[start INFORMATION SUPPLIED]
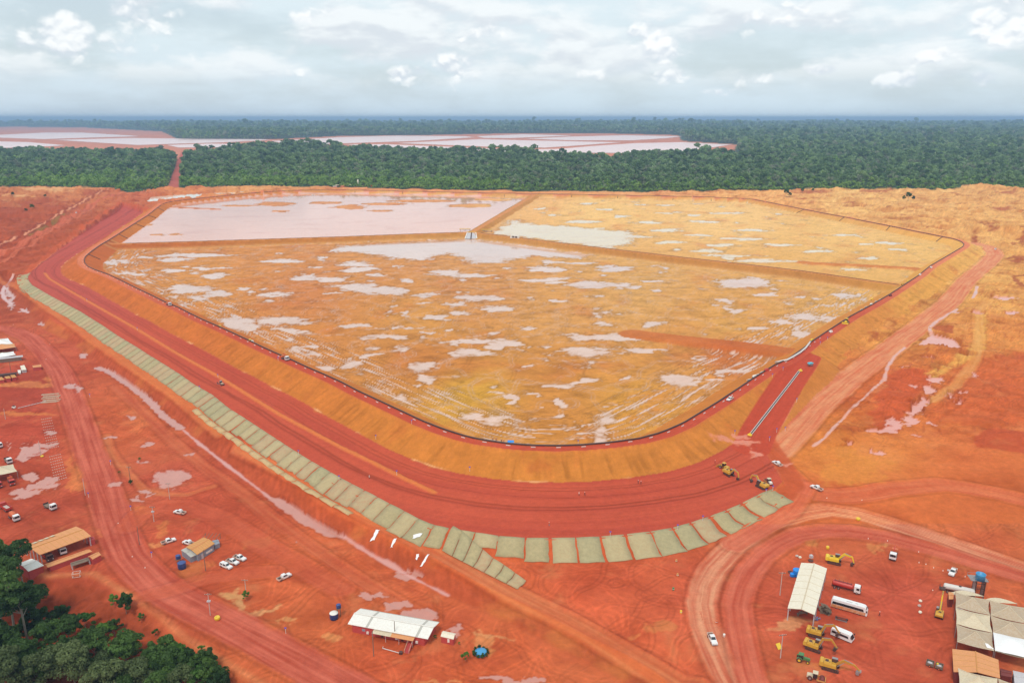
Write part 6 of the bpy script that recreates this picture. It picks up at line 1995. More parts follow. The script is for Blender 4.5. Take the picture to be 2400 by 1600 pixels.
# ================================================================== buildings
def gable(name, label, cat, corners, ze, rise, roof, base, wall=None, posts=0, ridge_along='near', strips=0, seam=None, thick=.18, group=None):
    """corners: far left, far right, near right, near left (pixels of the eaves); base = ground level"""
    P = [Wv(u, v, ze) for u, v in corners]
    c = (P[0] + P[1] + P[2] + P[3]) / 4
    t = thing(name, label, cat, (c.x, c.y, base), 0, group)
    Q = [p - t.location for p in P]
    up = Vector((0, 0, rise))
    if ridge_along == 'near':                 # ridge runs from the far edge to the near edge
        a, b = (Q[0] + Q[1]) / 2 + up, (Q[3] + Q[2]) / 2 + up
        sl = ([Q[0], a, b, Q[3]], [a, Q[1], Q[2], b])
    else:
        a, b = (Q[0] + Q[3]) / 2 + up, (Q[1] + Q[2]) / 2 + up
        sl = ([Q[0], Q[1], b, a], [a, b, Q[2], Q[3]])
    for q in sl:
        r_ = quad_roof(q, thick).build('roof_slope', roof, t)
        L0, L1 = (q[1] - q[0]).length, (q[2] - q[1]).length
        n = strips
        for k in range(1, n):
            f_ = k / n
            if ridge_along == 'near':
                e0, e1 = q[0].lerp(q[3], f_), q[1].lerp(q[2], f_)
                w = (q[3] - q[0]).normalized() * .12
            else:
                e0, e1 = q[0].lerp(q[1], f_), q[3].lerp(q[2], f_)
                w = (q[1] - q[0]).normalized() * .12
            up2 = Vector((0, 0, .03))
            quad_roof([e0 - w + up2, e1 - w + up2, e1 + w + up2, e0 + w + up2], .05).build('sheet_lap', seam or roof, r_)
    MB().cyl(a + Vector((0, 0, .04)), b + Vector((0, 0, .04)), .18, .18, 6).build('ridge_cap', seam or roof, t)
    cen = sum(Q, Vector()) / 4
    if wall is not None:
        W4 = [cen + (q - cen) * .90 for q in Q]
        for i in range(4):
            p, q = W4[i], W4[(i + 1) % 4]
            n = Vector((q.y - p.y, p.x - q.x, 0)).normalized() * .1
            top = Vector((0, 0, .0))
            MB().hexa([(p.x - n.x, p.y - n.y, -.3), (q.x - n.x, q.y - n.y, -.3), (q.x + n.x, q.y + n.y, -.3), (p.x + n.x, p.y + n.y, -.3),
                       (p.x - n.x, p.y - n.y, p.z - .05), (q.x - n.x, q.y - n.y, q.z - .05), (q.x + n.x, q.y + n.y, q.z - .05), (p.x + n.x, p.y + n.y, p.z - .05)]).build('wall', wall, t)
    if posts:
        for i, j in ((0, 3), (1, 2)):
            for k in range(posts):
                p = cen + (Q[i].lerp(Q[j], (k + .02) / (posts - .96)) - cen) * .95
                MB().box(p.x - .14, p.x + .14, p.y - .14, p.y + .14, -.3, p.z - .1).build('post', P_PALEGREY, t)
    return t, Q


gable('open_shed', 'long open workshop shed with cream sheet roof in the yard', 'shed', [(1877.8, 1317.8), (1938.4, 1331.2), (1909.5, 1439.5), (1846, 1424)], 5.2, .9, P_CREAM, 0.1, posts=6, strips=7, seam=P_TENT2)
# red site office
t, Q = gable('site_office', 'long red walled office with white arched sheet roof', 'building', [(845.5, 1424.5), (1030, 1456.5), (1002.8, 1496.5), (814.9, 1461)], -1.7, 1.1, P_CREAM2, -5.0, wall=P_WALLRED, ridge_along='side')
for f_ in (.24, .86):
    for e0, e1 in ((Q[0].lerp(Q[1], f_), (Q[0].lerp(Q[1], f_) + Q[3].lerp(Q[2], f_)) / 2 + Vector((0, 0, 1.1))), ((Q[0].lerp(Q[1], f_) + Q[3].lerp(Q[2], f_)) / 2 + Vector((0, 0, 1.1)), Q[3].lerp(Q[2], f_))):
        w = (Q[1] - Q[0]).normalized() * .42
        z_ = Vector((0, 0, .035))
        quad_roof([e0 - w + z_, e0 + w + z_, e1 + w + z_, e1 - w + z_], .05).build('roof_light', P_STRIP, t)
a_, b_ = (Q[0] + Q[3]) / 2 + Vector((0, 0, 1.14)), (Q[1] + Q[2]) / 2 + Vector((0, 0, 1.14))
w = (Q[3] - Q[0]).normalized() * .22
quad_roof([a_ - w, b_ - w, b_ + w, a_ + w], .05).build('ridge_strip', P_STRIP, t)
w = (Q[3] - Q[0]).normalized() * .45
quad_roof([Q[0] + Vector((0, 0, .03)), Q[1] + Vector((0, 0, .03)), Q[1] + w + Vector((0, 0, .12)), Q[0] + w + Vector((0, 0, .12))], .05).build('eave_strip', P_STRIP, t)
dx = (Q[2] - Q[3]).normalized()
nf = Vector((dx.y, -dx.x, 0)).normalized()
L_ = (Q[2] - Q[3]).length
aw0, aw1 = Q[3] + dx * L_ * .33 + Vector((0, 0, -.3)), Q[3] + dx * L_ * .84 + Vector((0, 0, -.3))
mid = aw0.lerp(aw1, .45)
quad_roof([aw0 - nf * .9, mid - nf * .9, mid + nf * 1.6 + Vector((0, 0, -.35)), aw0 + nf * 1.6 + Vector((0, 0, -.35))], .1).build('awning', P_TENT2, t)
quad_roof([mid - nf * .9, aw1 - nf * .9, aw1 + nf * 1.6 + Vector((0, 0, -.35)), mid + nf * 1.6 + Vector((0, 0, -.35))], .1).build('awning', P_TILE, t)
for k in range(4):
    p = aw0.lerp(aw1, (k + .03) / 3.1) + nf * 1.45
    MB().cyl((p.x, p.y, -.2), (p.x, p.y, p.z - .45), .07, .07, 6).build('post', P_WPIPE, t)
for f_, nm, mt, sz in ((.16, 'window', P_TARPGREY, .6), (.22, 'air_conditioner', P_CREAM2, .4), (.42, 'door', P_DARK, .45), (.55, 'window', P_GLASS, .6), (.62, 'air_conditioner', P_CREAM2, .4), (.70, 'door', P_DARK, .45), (.90, 'air_conditioner', P_CREAM2, .4)):
    p = Q[3].lerp(Q[2], f_)
    cen = sum(Q, Vector()) / 4
    p = cen + (p - cen) * .90
    z0, z1 = (1.2, 2.2) if nm == 'window' else ((.2, 2.2) if nm == 'door' else (.7, 1.5))
    q0, q1 = p - dx * sz, p + dx * sz
    o_ = .14 if nm != 'air_conditioner' else .5
    MB().hexa([(q0 + nf * -.05).to_tuple()[:2] + (z0,), (q1 + nf * -.05).to_tuple()[:2] + (z0,), (q1 + nf * o_).to_tuple()[:2] + (z0,), (q0 + nf * o_).to_tuple()[:2] + (z0,),
               (q0 + nf * -.05).to_tuple()[:2] + (z1,), (q1 + nf * -.05).to_tuple()[:2] + (z1,), (q1 + nf * o_).to_tuple()[:2] + (z1,), (q0 + nf * o_).to_tuple()[:2] + (z1,)]).build(nm, mt, t)
st = thing('stairs', 'red wooden stairs leading up the bank to the red office', 'stairs', at(953, 1530), math.radians(78))
for k in range(9):
    MB().box(k * .42, k * .42 + .4, -.75, .75, k * .14, k * .14 + .12).build('step', P_WALLRED, st)
for s_ in (-1, 1):
    MB().hexa([(0, s_ * .8 - .06, 0), (4, s_ * .8 - .06, 1.25), (4, s_ * .8 + .06, 1.25), (0, s_ * .8 + .06, 0), (0, s_ * .8 - .06, .2), (4, s_ * .8 - .06, 1.5), (4, s_ * .8 + .06, 1.5), (0, s_ * .8 + .06, .2)]).build('stringer', P_WALLRED, st)
    MB().cyl((0, s_ * .8, 1.0), (4, s_ * .8, 2.3), .05, .05, 6).cyl((0, s_ * .8, 0), (0, s_ * .8, 1.0), .05, .05, 6).cyl((4, s_ * .8, 1.2), (4, s_ * .8, 2.3), .05, .05, 6).build('handrail', P_TENT2, st)
t, Q = gable('annex_hut', 'small red hut with cream roof beside the red office', 'hut', [(1039, 1477), (1068.5, 1484), (1063, 1497), (1032.6, 1490)], -2.4, .5, P_CREAM, -5.0, wall=P_WALLRED, ridge_along='side')
p = Q[3].lerp(Q[2], .68)
MB().box(p.x - .7, p.x + .7, p.y + .05, p.y + .28, .9, 2.2).build('window', P_CREAM2, t)
# orange roofed office with grey walls
t, Q = gable('grey_office', 'grey walled site office under an ochre sheet roof', 'building', [(435, 1281), (476.8, 1258.5), (503.5, 1272.5), (461.7, 1299)], -1.6, .5, P_OCHRE, -5.0, wall=P_TARPGREY, ridge_along='side', strips=8, seam=P_TILE)
dx = (Q[2] - Q[3]).normalized()
nf = Vector((dx.y, -dx.x, 0)).normalized()
for f_, nm, mt in ((.25, 'door', P_PALEGREY), (.55, 'air_conditioner', P_CREAM2), (.66, 'window', P_CREAM2), (.8, 'air_conditioner', P_CREAM2)):
    cen = sum(Q, Vector()) / 4
    p = cen + (Q[3].lerp(Q[2], f_) - cen) * .9
    z0, z1 = (.1, 2.2) if nm == 'door' else (1.0, 1.8)
    q0, q1 = p - dx * .55, p + dx * .55
    MB().hexa([tuple((q0 - nf * .05)[:2]) + (z0,), tuple((q1 - nf * .05)[:2]) + (z0,), tuple((q1 + nf * .35)[:2]) + (z0,), tuple((q0 + nf * .35)[:2]) + (z0,), tuple((q0 - nf * .05)[:2]) + (z1,), tuple((q1 - nf * .05)[:2]) + (z1,), tuple((q1 + nf * .35)[:2]) + (z1,), tuple((q0 + nf * .35)[:2]) + (z1,)]).build(nm, mt, t)
gable('lean_to', 'grey lean-to with translucent sheet roof left of the ochre roofed office', 'shed', [(424, 1288), (436, 1282.5), (460, 1299.5), (447, 1305)], -2.4, .25, P_STRIP, -5.0, wall=P_TARPGREY, ridge_along='side')
gable('tarp_store', 'blue grey store at the right end of the ochre roofed office', 'shed', [(497, 1266), (511, 1263), (515, 1272), (503, 1277)], -3.0, .2, P_TARPGREY, -5.0, wall=P_TARPGREY, ridge_along='side')
pg = thing('pergola', 'bare timber frame behind the ochre roofed office', 'frame', at(496, 1268))
for k in range(5):
    MB().box(-3 + k * 1.5, -2.85 + k * 1.5, -2.2, 2.2, 2.5, 2.65).build('rafter', P_WOOD, pg)
for x in (-3, 3):
    for y in (-2, 2):
        MB().box(x - .08, x + .08, y - .08, y + .08, 0, 2.5).build('post', P_WOOD, pg)
# vehicle shed on the left
t, Q = gable('carport', 'open vehicle shed with dusty orange roof by the trees', 'shed', [(56, 1279), (178, 1233), (213.7, 1255.5), (93, 1299.5)], -.6, .8, P_TILE, -5.0, posts=5, ridge_along='side', strips=9, seam=P_OCHRE)
for k in range(5):
    p = Q[0].lerp(Q[1], .03 + k * .11)
    quad_roof([p + Vector((0, 0, .06)), p + (Q[1] - Q[0]).normalized() * 1.5 + Vector((0, 0, .06)), p + (Q[1] - Q[0]).normalized() * 1.5 + (Q[3] - Q[0]).normalized() * 2.2 + Vector((0, 0, .62)), p + (Q[3] - Q[0]).normalized() * 2.2 + Vector((0, 0, .62))], .05).build('roof_sheet', P_TENT2, t)
gable('tool_store', 'low red brick store against the right end of the vehicle shed', 'store', [(205, 1259), (220, 1256.5), (222, 1263), (208, 1267)], -2.6, .2, P_WALLRED, -5.0, wall=P_WALLRED, ridge_along='side')
gable('hut', 'red hut with dusty orange roof beside the access road', 'hut', [(206, 1303.5), (227, 1293.5), (237, 1299), (217, 1310)], -2.4, .5, P_TILE, -5.0, wall=P_WALLRED, ridge_along='side')
gable('long_hut', 'long low lean-to with orange roof below the vehicle shed', 'shed', [(104, 1322), (204, 1287), (216, 1291), (112, 1329)], -2.8, .4, P_TILE, -5.0, wall=P_WALLRED, ridge_along='side')
gable('timber_rack', 'dark low timber shelter left of the red hut', 'shelter', [(165, 1318), (206, 1305), (211, 1312), (168, 1326)], -3.2, .2, P_WOOD, -5.2, posts=3, ridge_along='side')
gable('red_hut', 'red hut with white roof half hidden by trees', 'hut', [(43, 1320), (73, 1308), (103, 1324), (66, 1338)], -2.0, .5, P_CREAM2, -6.0, wall=P_WALLRED, ridge_along='side')
fr = thing('cube_stand', 'white tubular cube frame on the ground by the red hut', 'frame', at(180, 1350), .3)
for x in (-1.3, 1.3):
    for y in (-1.0, 1.0):
        MB().cyl((x, y, 0), (x, y, 1.6), .07, .07, 6).build('post', P_WPIPE, fr)
for z in (.1, 1.6):
    MB().cyl((-1.3, -1, z), (1.3, -1, z), .07, .07, 6).cyl((-1.3, 1, z), (1.3, 1, z), .07, .07, 6).cyl((-1.3, -1, z), (-1.3, 1, z), .07, .07, 6).cyl((1.3, -1, z), (1.3, 1, z), .07, .07, 6).build('rail', P_WPIPE, fr)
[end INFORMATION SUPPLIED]
*EXERCISE DESCRIPTION*.
Your answer should be one number: the count of lines in the data above that include the word "pixels".

*CORRECT RESPONSE*.
2